If it stays that simple — if the Knicks come out for Game 3 against the Spurs with the same mentality, poise, attention to detail and competitive fire they displayed against Atlanta, Philadelphia and Cleveland — then this series might not be coming back to San Antonio.

“I don't think so,” Frazier told Yahoo Sports. “I think it's our destiny now, the way things have unfolded for the Knicks. Every game — the grit, the resiliency, the resourcefulness. I don't see it ending, because we've got 10 guys that are thriving. So, like tonight, Jalen was mediocre, and somebody steps up. And it’s been that way.”

That kind of collective effort, will and spirit is vanishingly rare. Brown, a veteran of more than three decades on NBA benches, knows that all too well; he’s seen it in the championship teams on which he’s served as an assistant. Now that he sits two wins away from reaching the mountaintop as a head coach, he doesn’t need a head-flick reminder to appreciate it, to not take it for granted.

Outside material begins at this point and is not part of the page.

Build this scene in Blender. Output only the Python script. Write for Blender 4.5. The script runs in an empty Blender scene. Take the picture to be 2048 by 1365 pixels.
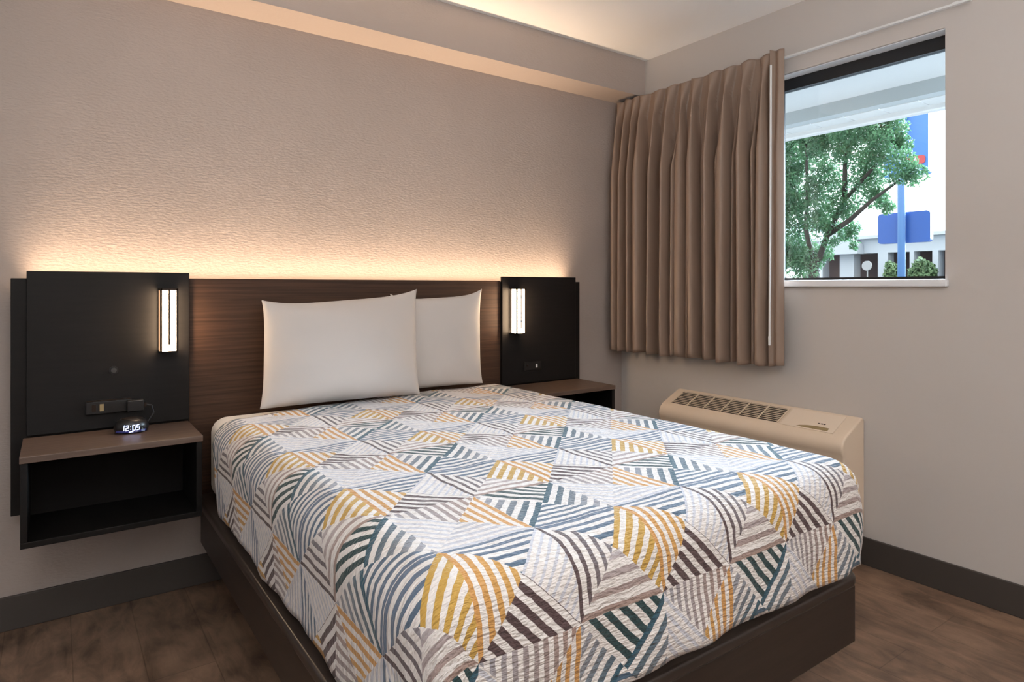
import bpy, bmesh, math, random
from mathutils import Vector, Matrix, noise
random.seed(7)
SC = bpy.context.scene
COL = SC.collection
PI = math.pi

# ------------------------------------------------------------------ camera
CX, CY, CH, YAW, F, HY = -2.7458, -2.7418, 1.15, 0.61779, 1288.63, 575.18
cd = bpy.data.cameras.new('camera'); cam = bpy.data.objects.new('camera', cd); COL.objects.link(cam)
cam.location = (CX, CY, CH); cam.rotation_euler = (PI/2, 0, -YAW)
cd.sensor_width = 36; cd.lens = F/2048*36; cd.shift_y = -(682.5-HY)/2048; cd.clip_end = 300
SC.camera = cam

# ------------------------------------------------------------------ world, colour management
w = bpy.data.worlds.new('sky'); SC.world = w; w.use_nodes = True
bg = w.node_tree.nodes['Background']; bg.inputs[0].default_value = (0.90, 0.95, 1.0, 1); bg.inputs[1].default_value = 2.8
vs = SC.view_settings; vs.view_transform = 'Standard'; vs.look = 'None'; vs.gamma = 1.0; vs.use_curve_mapping = False
vs.exposure = 0.12

def light(name, kind, loc, rot, energy, color, **kw):
    l = bpy.data.lights.new(name, kind); l.energy = energy; l.color = color
    for k, v in kw.items(): setattr(l, k, v)
    o = bpy.data.objects.new(name, l); COL.objects.link(o); o.location = loc; o.rotation_euler = rot
    return o
def aim(o, target):
    o.rotation_euler = (Vector(target)-Vector(o.location)).to_track_quat('-Z', 'Y').to_euler()

# soft bright overcast sun coming in under the porch roof
sun = light('sun', 'SUN', (6, -5, 5), (0, 0, 0), 84.0, (0.66, 0.83, 1.0), angle=math.radians(62))
aim(sun, (6-1.5, -5-0.10, 5-0.76))
# invented fill lamps, out of view behind the camera (their fittings are built below)
cl = light('ceiling_fill_light', 'AREA', (-3.5, -2.5, 2.36), (0, 0, 0), 2.5, (1.0, 0.97, 0.95), shape='DISK', size=0.42)  # added to lift the left wall and the quilt's left side
wl = light('wall_fill_light', 'AREA', (-0.85, -4.30, 1.72), (0, 0, 0), 3, (1.0, 0.90, 0.83), shape='RECTANGLE', size=1.0, size_y=0.35)  # warm frontal fill from an added, unseen wall fitting
aim(wl, (-1.55, 0.0, 1.35))
tl = light('floor_fill_light', 'AREA', (-2.6, -3.45, 1.32), (PI, 0, 0), 76, (0.94, 0.98, 1.0), shape='DISK', size=0.26)  # added uplight, brightens the ceiling and the whole room

# ------------------------------------------------------------------ helpers
def S(c):   # sRGB 0-255 -> linear
    return tuple(((v/255)/12.92 if v/255 <= 0.04045 else ((v/255+0.055)/1.055)**2.4) for v in c)+(1,)
MATS = {}
def mat(name, col, rough=0.6, metal=0.0, var=0.0, vscale=(5, 5, 5), bump=0.0, bscale=(60, 60, 60), bdist=0.002, col2=None, emit=None, estr=0, spec=None, detail=4, sheen=0, transl=0):
    m = bpy.data.materials.new(name); m.use_nodes = True; nt = m.node_tree; b = nt.nodes['Principled BSDF']
    b.inputs['Base Color'].default_value = S(col); b.inputs['Roughness'].default_value = rough; b.inputs['Metallic'].default_value = metal
    if spec is not None: b.inputs['Specular IOR Level'].default_value = spec
    if sheen: b.inputs['Sheen Weight'].default_value = sheen
    if emit: b.inputs['Emission Color'].default_value = S(emit); b.inputs['Emission Strength'].default_value = estr
    tc = nt.nodes.new('ShaderNodeTexCoord')
    if var or col2:
        mp = nt.nodes.new('ShaderNodeMapping'); mp.inputs['Scale'].default_value = vscale
        n = nt.nodes.new('ShaderNodeTexNoise'); n.inputs['Scale'].default_value = 1; n.inputs['Detail'].default_value = detail; n.inputs['Roughness'].default_value = 0.6
        cr = nt.nodes.new('ShaderNodeValToRGB'); cr.color_ramp.elements[0].position = 0.32; cr.color_ramp.elements[1].position = 0.68
        c2 = col2 or tuple(v*(1-var) for v in col)
        cr.color_ramp.elements[0].color = S(c2); cr.color_ramp.elements[1].color = S(col)
        nt.links.new(tc.outputs['Object'], mp.inputs[0]); nt.links.new(mp.outputs[0], n.inputs['Vector']); nt.links.new(n.outputs[0], cr.inputs[0]); nt.links.new(cr.outputs[0], b.inputs['Base Color'])
    if bump:
        mp = nt.nodes.new('ShaderNodeMapping'); mp.inputs['Scale'].default_value = bscale
        n = nt.nodes.new('ShaderNodeTexNoise'); n.inputs['Scale'].default_value = 1; n.inputs['Detail'].default_value = 3
        bp = nt.nodes.new('ShaderNodeBump'); bp.inputs['Strength'].default_value = bump; bp.inputs['Distance'].default_value = bdist
        nt.links.new(tc.outputs['Object'], mp.inputs[0]); nt.links.new(mp.outputs[0], n.inputs['Vector']); nt.links.new(n.outputs[0], bp.inputs['Height']); nt.links.new(bp.outputs[0], b.inputs['Normal'])
    if transl:
        out = nt.nodes['Material Output']; tr = nt.nodes.new('ShaderNodeBsdfTranslucent'); tr.inputs[0].default_value = S(col)
        mx = nt.nodes.new('ShaderNodeMixShader'); mx.inputs[0].default_value = transl
        nt.links.new(b.outputs[0], mx.inputs[1]); nt.links.new(tr.outputs[0], mx.inputs[2]); nt.links.new(mx.outputs[0], out.inputs[0])
    MATS[name] = m
    return m

def empty(name, loc, label, cat, group=None, rotz=0):
    o = bpy.data.objects.new(name, None); COL.objects.link(o); o.location = loc; o.rotation_euler = (0, 0, rotz); o.empty_display_size = 0.05
    return tag(o, label, cat, group)
def tag(o, label=None, cat=None, group=None, kind=None):
    if label: o['label'] = label
    if cat: o['category'] = cat
    if group: o['group'] = group
    if kind: o['kind'] = kind
    return o
def obj(name, bm, m, parent=None, smooth=False, bevel=0, loc=None, seg=2):
    """link bm (world coordinates unless a parent is given, then relative to it)"""
    me = bpy.data.meshes.new(name); bm.normal_update(); bm.to_mesh(me); bm.free()
    o = bpy.data.objects.new(name, me); COL.objects.link(o)
    if isinstance(m, (list, tuple)):
        for q in m: me.materials.append(q)
    elif m: me.materials.append(m)
    if smooth:
        for p in me.polygons: p.use_smooth = True
    if bevel:
        b = o.modifiers.new('bevel', 'BEVEL'); b.width = bevel; b.segments = seg; b.limit_method = 'ANGLE'; b.angle_limit = math.radians(40)
        for p in me.polygons: p.use_smooth = True
        wn = o.modifiers.new('wn', 'WEIGHTED_NORMAL'); wn.keep_sharp = False
    if parent: o.parent = parent
    if loc: o.location = loc
    return o
def box(bm, x0, x1, y0, y1, z0, z1, off=(0, 0, 0), mi=0):
    v = [bm.verts.new((x-off[0], y-off[1], z-off[2])) for x in (x0, x1) for y in (y0, y1) for z in (z0, z1)]
    for f in ((0, 1, 3, 2), (4, 6, 7, 5), (0, 4, 5, 1), (2, 3, 7, 6), (0, 2, 6, 4), (1, 5, 7, 3)):
        fc = bm.faces.new([v[i] for i in f]); fc.material_index = mi
    bmesh.ops.recalc_face_normals(bm, faces=bm.faces[:])
    return v
def BX(*a, off=(0, 0, 0)):
    bm = bmesh.new(); box(bm, *a, off=off); return bm
def struct(name, bm, m, **k): return tag(obj(name, bm, m, **k), kind='structure')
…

“It's an amazing feeling as a coach to know how mentally tough your team is, no matter what the situation is in front of them — to see them continue to fight and fight and fight and fight, no matter what the score is, no matter how much time is on the clock, it's just a fantastic feeling,” Brown said. “The NBA is tough. You don't experience what I'm experiencing with this group a ton. And it is a freaking joy to be around.”